→ **Record extracts**

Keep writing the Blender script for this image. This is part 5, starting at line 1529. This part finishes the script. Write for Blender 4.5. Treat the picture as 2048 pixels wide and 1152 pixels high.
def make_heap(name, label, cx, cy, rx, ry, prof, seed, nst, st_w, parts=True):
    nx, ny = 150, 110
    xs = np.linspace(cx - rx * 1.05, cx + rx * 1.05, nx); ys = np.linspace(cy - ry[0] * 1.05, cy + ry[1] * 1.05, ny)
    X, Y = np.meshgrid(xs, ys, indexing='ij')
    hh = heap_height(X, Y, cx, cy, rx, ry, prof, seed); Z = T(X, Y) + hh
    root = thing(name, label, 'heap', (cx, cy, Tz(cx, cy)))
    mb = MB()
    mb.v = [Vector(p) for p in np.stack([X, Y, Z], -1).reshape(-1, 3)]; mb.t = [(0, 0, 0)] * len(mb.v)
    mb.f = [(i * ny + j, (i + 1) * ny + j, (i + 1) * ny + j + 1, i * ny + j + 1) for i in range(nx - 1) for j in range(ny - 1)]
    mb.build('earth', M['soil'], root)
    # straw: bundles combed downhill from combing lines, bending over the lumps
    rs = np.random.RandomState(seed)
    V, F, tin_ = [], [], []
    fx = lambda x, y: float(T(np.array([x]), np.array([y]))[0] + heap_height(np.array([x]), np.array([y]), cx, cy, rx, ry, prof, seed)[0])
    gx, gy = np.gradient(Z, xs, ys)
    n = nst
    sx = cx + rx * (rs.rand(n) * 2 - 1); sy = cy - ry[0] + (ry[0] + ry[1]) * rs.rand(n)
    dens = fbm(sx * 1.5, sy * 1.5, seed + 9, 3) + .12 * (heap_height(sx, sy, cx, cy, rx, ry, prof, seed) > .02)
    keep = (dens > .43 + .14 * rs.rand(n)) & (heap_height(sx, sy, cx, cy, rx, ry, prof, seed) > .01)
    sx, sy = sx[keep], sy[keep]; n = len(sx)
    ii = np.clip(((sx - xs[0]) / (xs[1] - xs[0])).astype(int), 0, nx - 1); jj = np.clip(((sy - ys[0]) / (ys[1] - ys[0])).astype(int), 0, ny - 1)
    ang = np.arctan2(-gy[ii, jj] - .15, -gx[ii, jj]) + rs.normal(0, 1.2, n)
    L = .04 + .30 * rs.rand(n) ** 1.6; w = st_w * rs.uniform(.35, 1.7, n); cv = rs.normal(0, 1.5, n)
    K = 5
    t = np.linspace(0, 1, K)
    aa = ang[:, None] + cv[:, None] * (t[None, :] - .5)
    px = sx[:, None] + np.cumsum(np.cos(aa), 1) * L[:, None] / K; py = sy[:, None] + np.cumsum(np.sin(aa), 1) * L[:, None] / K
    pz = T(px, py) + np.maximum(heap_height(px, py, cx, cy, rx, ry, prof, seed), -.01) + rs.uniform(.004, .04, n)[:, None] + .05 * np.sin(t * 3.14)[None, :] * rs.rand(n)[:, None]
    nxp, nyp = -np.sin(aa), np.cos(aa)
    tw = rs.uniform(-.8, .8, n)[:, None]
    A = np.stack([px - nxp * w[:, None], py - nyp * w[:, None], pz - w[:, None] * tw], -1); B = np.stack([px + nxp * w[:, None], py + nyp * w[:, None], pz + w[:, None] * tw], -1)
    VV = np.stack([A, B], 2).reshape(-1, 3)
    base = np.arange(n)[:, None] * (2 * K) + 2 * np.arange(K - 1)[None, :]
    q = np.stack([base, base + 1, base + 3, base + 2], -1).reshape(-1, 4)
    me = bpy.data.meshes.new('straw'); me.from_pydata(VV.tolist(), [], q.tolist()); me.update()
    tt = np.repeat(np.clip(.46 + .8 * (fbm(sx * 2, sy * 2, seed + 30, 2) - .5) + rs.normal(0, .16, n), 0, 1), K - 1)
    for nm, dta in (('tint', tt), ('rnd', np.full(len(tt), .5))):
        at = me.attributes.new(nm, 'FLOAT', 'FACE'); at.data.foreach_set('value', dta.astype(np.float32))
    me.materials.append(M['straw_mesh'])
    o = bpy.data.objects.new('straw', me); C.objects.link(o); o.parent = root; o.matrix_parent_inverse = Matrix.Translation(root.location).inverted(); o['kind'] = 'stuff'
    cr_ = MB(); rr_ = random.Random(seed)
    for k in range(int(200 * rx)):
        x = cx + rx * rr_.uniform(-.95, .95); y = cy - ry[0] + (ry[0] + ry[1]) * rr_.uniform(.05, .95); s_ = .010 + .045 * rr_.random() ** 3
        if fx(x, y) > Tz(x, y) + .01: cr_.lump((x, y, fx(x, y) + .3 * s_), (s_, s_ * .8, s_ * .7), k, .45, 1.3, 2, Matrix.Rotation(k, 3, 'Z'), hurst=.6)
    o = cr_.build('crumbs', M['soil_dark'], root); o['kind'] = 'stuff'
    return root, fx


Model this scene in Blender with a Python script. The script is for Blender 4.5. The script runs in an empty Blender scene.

→ **Brief**
State how many lines above contain the string "this", with no other words.

→ **Exercise solution**
2